High vs. Low

… OR BLURRING THE LINES BETWEEN

I find myself in a curious predicament these days: I am both the happiest I’ve ever been, and extremely discontent. Consequently, I spend a lot of time trying to figure out why this is so… which leads to a lot of self-revelation (yay!) and more confusion (boo!). I’m learning that adult life has no pre-ordained hard-drawn boundaries. This is both delightfully freeing and achingly frustrating.
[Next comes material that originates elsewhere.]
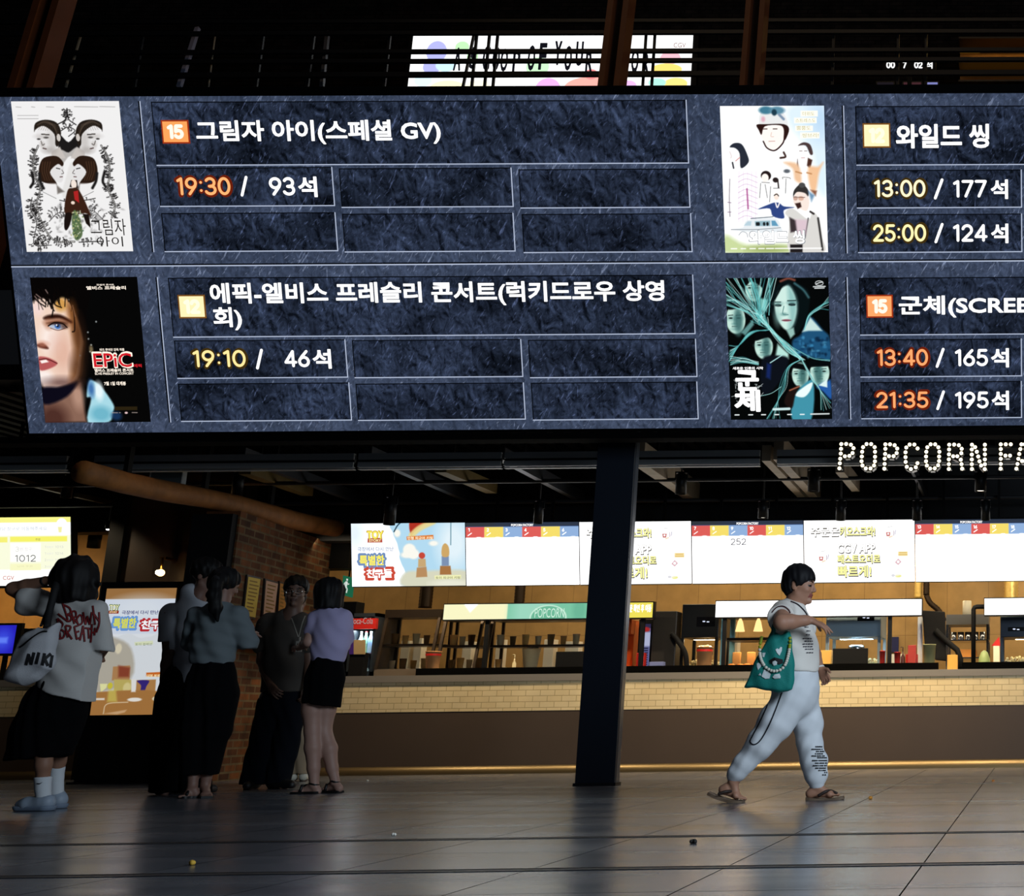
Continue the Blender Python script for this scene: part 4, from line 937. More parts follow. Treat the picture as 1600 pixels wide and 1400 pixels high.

I have made the decision to leave my secure, safe, full-time, benefits-providing job at the end of the summer… to follow my dreams. I’ve become obsessed with giving that last phrase some sort of affect every time I say it out loud or write it down, as a means of deflecting whatever judgment shade others throw at me. Usually, most people are very positive. I’ve realized that it’s me who needs to stop making a joke out of the very real and compelling desire I have to follow my dreams. Especially if, ya know, I plan on doing it and will need emotional support from the people in my life.

Since making this very important and exhilarating and terrifying decision, I’ve realized just how out-of-whack I’ve become. I mean, from an outsider’s perspective, it would seem that I’m in the middle of another depressive episode. I’m making poor food choices. I have little to no energy. I spend a lot of time sleeping or watching Netflix. My room is a mess. But inside, I feel… well, not depressed. I am definitely anxious and scared, but I’m not depressed.

This morning, I woke up at 5:45am. I didn’t even realize that the sun comes up that early. I thought I had left a light on when I fell asleep… and then I realized it was sunlight. The part of me who wants to be a productive and contributing citizen to society thought, “Well, since I’m up, I might as well get some stuff done.” The part of me who is literally trying to process all of this shit was like, “I could do that… or I could just lay in this here bed and do absolutely nothing.” The latter me won out. I eventually fell asleep and woke up again at 11:00am. I tell myself I should embrace these moments, as I know I probably will not be able to do this once I quit my job. But I know that’s bullshit. I know I’m just making excuses.